Hung Tran, deputy managing director of the Institute of International Finance, said the direct GDP impact from Japan will most likely be "small and reversible," but the indirect effects may be large and long-lasting.

The IIF's market monitoring group, which includes bank executives and former policymakers, warned last week that Japan might cause investors to factor in a higher "uncertainty premium," which would drive up the price of oil and other assets.

Oil -- already elevated on violence in Libya and fears of unrest spreading in the Middle East -- may get a longer-term boost as Japan's experience prompts a global re-think of nuclear power.

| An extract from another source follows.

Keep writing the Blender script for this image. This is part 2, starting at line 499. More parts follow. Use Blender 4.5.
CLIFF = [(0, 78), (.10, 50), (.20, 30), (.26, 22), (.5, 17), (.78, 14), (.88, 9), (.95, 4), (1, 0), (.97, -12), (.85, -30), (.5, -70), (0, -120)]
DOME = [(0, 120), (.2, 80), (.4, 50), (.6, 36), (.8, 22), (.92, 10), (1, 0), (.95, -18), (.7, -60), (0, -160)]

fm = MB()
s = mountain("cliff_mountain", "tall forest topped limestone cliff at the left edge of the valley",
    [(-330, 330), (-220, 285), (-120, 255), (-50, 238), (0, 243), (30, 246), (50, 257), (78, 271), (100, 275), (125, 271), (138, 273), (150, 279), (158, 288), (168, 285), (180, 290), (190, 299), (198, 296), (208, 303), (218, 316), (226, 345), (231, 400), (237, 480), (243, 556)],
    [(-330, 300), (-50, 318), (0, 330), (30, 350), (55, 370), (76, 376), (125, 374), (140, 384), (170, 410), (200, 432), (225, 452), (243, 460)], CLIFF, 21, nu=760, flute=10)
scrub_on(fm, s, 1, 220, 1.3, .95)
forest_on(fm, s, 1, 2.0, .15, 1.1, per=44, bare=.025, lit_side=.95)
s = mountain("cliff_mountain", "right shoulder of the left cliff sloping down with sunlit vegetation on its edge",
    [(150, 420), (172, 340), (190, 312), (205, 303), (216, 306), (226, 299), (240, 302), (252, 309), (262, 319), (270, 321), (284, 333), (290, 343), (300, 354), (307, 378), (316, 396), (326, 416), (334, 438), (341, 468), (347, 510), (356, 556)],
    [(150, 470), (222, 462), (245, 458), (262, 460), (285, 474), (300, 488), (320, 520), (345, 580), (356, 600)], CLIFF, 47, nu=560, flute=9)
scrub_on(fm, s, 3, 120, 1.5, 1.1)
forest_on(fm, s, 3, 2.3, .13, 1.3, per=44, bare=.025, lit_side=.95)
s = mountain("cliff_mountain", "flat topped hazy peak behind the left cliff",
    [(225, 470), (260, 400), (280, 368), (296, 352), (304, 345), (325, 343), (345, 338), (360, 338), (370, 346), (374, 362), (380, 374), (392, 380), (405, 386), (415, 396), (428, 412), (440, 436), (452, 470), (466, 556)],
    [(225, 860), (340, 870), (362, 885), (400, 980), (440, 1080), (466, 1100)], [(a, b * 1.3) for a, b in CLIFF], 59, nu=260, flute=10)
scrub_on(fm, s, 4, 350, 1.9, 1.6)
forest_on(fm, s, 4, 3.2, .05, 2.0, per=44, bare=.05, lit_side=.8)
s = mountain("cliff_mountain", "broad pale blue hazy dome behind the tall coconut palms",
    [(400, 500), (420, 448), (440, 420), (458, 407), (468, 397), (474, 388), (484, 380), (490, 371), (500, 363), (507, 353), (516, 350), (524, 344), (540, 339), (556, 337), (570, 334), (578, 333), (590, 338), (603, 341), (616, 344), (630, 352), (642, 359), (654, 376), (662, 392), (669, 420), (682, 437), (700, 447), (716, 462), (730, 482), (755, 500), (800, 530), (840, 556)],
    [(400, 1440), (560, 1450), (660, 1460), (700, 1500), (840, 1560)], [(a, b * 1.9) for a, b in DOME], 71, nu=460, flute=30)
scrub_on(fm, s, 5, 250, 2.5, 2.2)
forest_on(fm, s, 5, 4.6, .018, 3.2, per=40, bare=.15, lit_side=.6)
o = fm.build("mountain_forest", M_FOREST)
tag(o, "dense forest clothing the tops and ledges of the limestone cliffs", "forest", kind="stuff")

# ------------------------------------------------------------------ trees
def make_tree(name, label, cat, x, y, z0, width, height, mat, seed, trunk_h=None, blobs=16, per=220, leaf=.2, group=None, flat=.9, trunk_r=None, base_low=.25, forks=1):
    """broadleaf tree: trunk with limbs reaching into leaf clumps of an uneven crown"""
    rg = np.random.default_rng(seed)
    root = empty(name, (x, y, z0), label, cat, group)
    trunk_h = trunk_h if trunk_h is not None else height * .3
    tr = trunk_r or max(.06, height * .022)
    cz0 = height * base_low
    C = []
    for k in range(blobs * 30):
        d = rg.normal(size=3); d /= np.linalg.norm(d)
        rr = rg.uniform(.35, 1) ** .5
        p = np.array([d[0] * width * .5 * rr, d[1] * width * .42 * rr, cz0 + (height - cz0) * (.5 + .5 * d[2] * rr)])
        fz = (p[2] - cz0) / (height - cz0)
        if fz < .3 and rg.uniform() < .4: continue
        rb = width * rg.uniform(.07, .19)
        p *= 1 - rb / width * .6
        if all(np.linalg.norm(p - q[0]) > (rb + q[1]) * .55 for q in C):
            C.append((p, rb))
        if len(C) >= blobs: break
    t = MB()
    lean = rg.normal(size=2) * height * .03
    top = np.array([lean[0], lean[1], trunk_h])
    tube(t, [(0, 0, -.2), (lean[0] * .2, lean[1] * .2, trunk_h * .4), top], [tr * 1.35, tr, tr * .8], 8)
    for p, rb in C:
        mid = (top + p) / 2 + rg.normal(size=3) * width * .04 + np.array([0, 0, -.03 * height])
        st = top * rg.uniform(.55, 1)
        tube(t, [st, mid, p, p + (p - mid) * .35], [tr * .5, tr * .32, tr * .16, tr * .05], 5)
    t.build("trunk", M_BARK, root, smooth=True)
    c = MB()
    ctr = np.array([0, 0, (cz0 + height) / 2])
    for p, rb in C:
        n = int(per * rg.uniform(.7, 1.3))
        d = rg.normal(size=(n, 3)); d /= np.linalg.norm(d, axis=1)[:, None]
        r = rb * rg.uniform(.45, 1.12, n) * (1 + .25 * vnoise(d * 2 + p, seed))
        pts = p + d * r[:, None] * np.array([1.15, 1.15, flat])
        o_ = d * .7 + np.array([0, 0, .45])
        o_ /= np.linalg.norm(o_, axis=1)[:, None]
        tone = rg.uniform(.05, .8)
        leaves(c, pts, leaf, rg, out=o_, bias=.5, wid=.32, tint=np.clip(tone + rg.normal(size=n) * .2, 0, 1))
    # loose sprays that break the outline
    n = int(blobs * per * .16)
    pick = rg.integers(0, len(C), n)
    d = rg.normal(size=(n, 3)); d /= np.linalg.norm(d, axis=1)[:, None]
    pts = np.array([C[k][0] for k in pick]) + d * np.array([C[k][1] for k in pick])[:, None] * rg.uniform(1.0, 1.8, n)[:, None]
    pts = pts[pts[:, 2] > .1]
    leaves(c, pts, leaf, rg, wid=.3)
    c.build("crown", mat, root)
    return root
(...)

"We were going to have a nuclear renaissance," said Uri Dadush, an economist at the Carnegie Endowment for International Peace and former director of international trade for the World Bank.

"If this stops the nuclear renaissance, then there's going to be an increase in demand for alternatives. Oil is one of them," Dadush added.

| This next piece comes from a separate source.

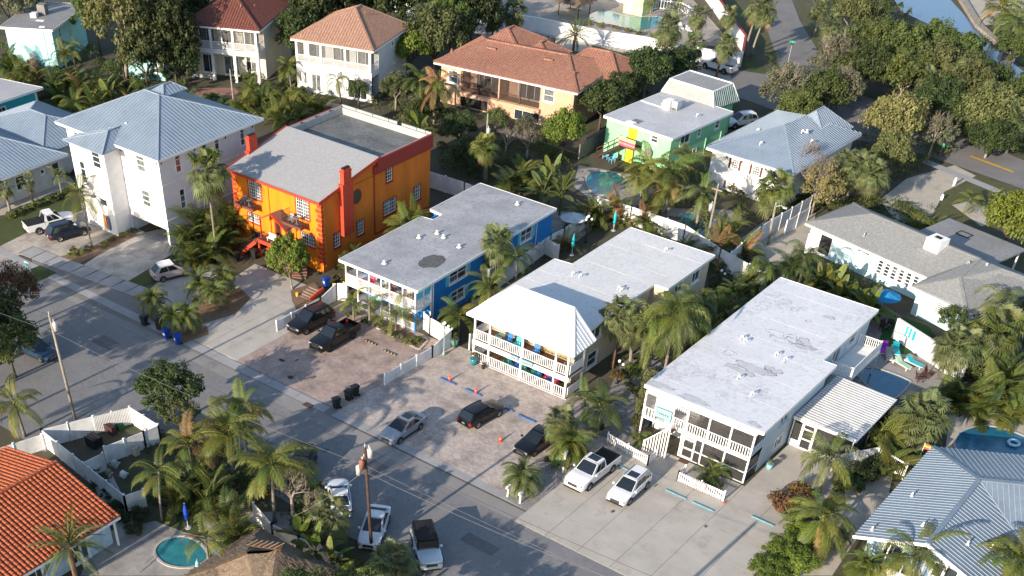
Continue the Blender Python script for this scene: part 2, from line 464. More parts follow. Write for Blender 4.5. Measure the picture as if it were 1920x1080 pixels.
DARK = mat('dark_interior', (.02, .02, .022), .8, .1)
SCREEN = mat('insect_screen', (.045, .045, .045), .7, .02, 2, alpha=.62)
SCREEN2 = mat('light_insect_screen', (.2, .2, .2), .7, .02, 2, alpha=.25)
BLKMET = mat('black_metal', (.03, .03, .03), .5, .1)
CONC = mat('grey_concrete', (.34, .335, .32), .9, .12, .7, fine=.15, stain=(.22, .21, .2), stain_scale=.45)
WOOD = mat('brown_deck_wood', (.13, .065, .04), .75, .25, 4, stretch=(1, 8, 1))
BLUEMET = mat('pale_blue_metal', (.225, .285, .355), .45, .12, .5, spec=.5, fine=.06, fscale=6)
BLUESEAM = mat('pale_blue_seam', (.27, .325, .39), .4, .04, 2, spec=.5)
GREYMET = mat('grey_metal', (.4, .42, .43), .4, .1, 4, spec=.5)
# ================================================================ the ground, roads, drives and pools
def sheet(name, pts, z, m, label=None, parent=None, world=False):
    P = pts if world else Wp(pts)
    mb = MB(); mb.face([(p[0], p[1], z) for p in P])
    me = mb.mesh(name); me.materials.append(m)
    o = link(name, me, parent); o['kind'] = 'structure'
    if label: o['label'] = label
    return o
def rect(x0, x1, y0, y1): return [(x0, y0), (x1, y0), (x1, y1), (x0, y1)]
SOIL = mat('leafy_soil', (.07, .066, .04), .95, .3, .5, col2=(.12, .105, .075), fine=.35, fscale=6, stain=(.045, .06, .02), stain_scale=.25, stain_lo=.5)
ASPH = membrane('worn_asphalt', (.205, .20, .20), (.17, .168, .17), line=(.07, .07, .07), amt=.55, wear=(.25, .24, .235))
ASPH2 = mat('old_grey_asphalt', (.20, .19, .185), .9, .1, .3, fine=.12, fscale=20, stain=(.14, .14, .14))
GRASS = mat('lawn_grass', (.045, .075, .018), .95, .2, 1.2, col2=(.075, .085, .03), fine=.35, fscale=18)
DRYG = mat('dry_grass', (.12, .105, .05), .95, .2, .8, col2=(.07, .085, .03), fine=.3, fscale=12)
SAND = mat('pale_shell_sand', (.46, .42, .35), .95, .1, .8, fine=.18, fscale=14, stain=(.32, .29, .23), stain_scale=.5)
DRIVE = mat('driveway_concrete', (.44, .41, .365), .9, .1, .4, fine=.1, fscale=16, stain=(.33, .30, .27), stain_scale=.6, stain_lo=.54)
WALK = mat('sidewalk_concrete', (.33, .33, .335), .9, .1, .6, fine=.12)
MULCH = mat('bark_mulch', (.14, .075, .04), .95, .3, 6, col2=(.28, .19, .12), fine=.4, fscale=14)
ROCK = mat('pale_pebbles', (.36, .34, .32), .9, .3, 7, col2=(.2, .19, .18), fine=.4, fscale=12)
PAV1 = paver_mat('tan_pavers', ((.46, .41, .34), (.38, .34, .30), (.52, .47, .40)), (.2, .18, .16), .24, .14)
PAV2 = paver_mat('grey_tan_pavers', ((.45, .42, .37), (.37, .35, .32), (.52, .48, .43)), (.19, .18, .17), .24, .14)
PAV3 = paver_mat('rose_pavers', ((.42, .31, .265), (.31, .24, .21), (.46, .37, .31)), (.2, .16, .14), .26, .15)
PAV4 = paver_mat('brown_grey_pavers', ((.50, .42, .36), (.36, .315, .29), (.56, .49, .42)), (.2, .175, .16), .26, .15)
PAVD = paver_mat('pool_deck_pavers', ((.34, .31, .28), (.29, .27, .25), (.37, .34, .31)), (.2, .19, .18), .4, .3)
BRICKP = paver_mat('brick_patio', ((.30, .15, .11), (.24, .12, .09), (.36, .2, .15)), (.2, .15, .12), .3, .2)
WATER = bpy.data.materials.new('pool_water'); WATER.use_nodes = True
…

The IIF said a sustained rise in energy prices would have "serious consequences for global growth and, notably, for inflation," the IIF said.

Higher inflation compounds emerging market difficulties in containing price pressures and could prompt advanced economy central bankers to consider tightening monetary policy more quickly than planned, the IIF said.

Even before the earthquake, inflation was complicating monetary policy. Minutes from the Bank of England's latest policy-setting meeting, due on Wednesday, are expected to show three of its nine committee members voted for a rate hike.

British inflation data, due on Tuesday, will likely show a big jump in the consumer price index, although those figures are for February, well before the quake.

Indeed, the March 11 Japan disaster has made this month's batch of economic data look even more backward-looking than usual. For example, U.S. durable goods orders for February may look strong in Thursday's report, but that says nothing about what happened in March, when some manufacturers could not get enough parts from Japan.

CHEAP INSURANCE POLICY

Another Japan factor that may not show up as a direct GDP hit is currency volatility. The Group of Seven advanced economies stepped in on Friday to try to cap the yen's rise, marking their first intervention in more than a decade.

On the surface, this may seem like an aggressive response to a problem that is not expected to do more than dent GDP. Eswar Prasad, a Brookings Institution economist who teaches international trade policy at Cornell University, said the worry was that extreme currency moves can curtail trade.

Global shippers have trouble hedging their currency exposure against wild swings, and private trade credit providers also get a bit nervous, he said.

The yen intervention was "a layer of insurance that the G7 leaders are trying to buy, and they can buy it relatively cheaply right now," Prasad said.

Dadush, the Carnegie economist, said the G7's move was a quick and effective way to cool speculation in financial markets.

"Like in tennis, it's a high-percentage play," he said.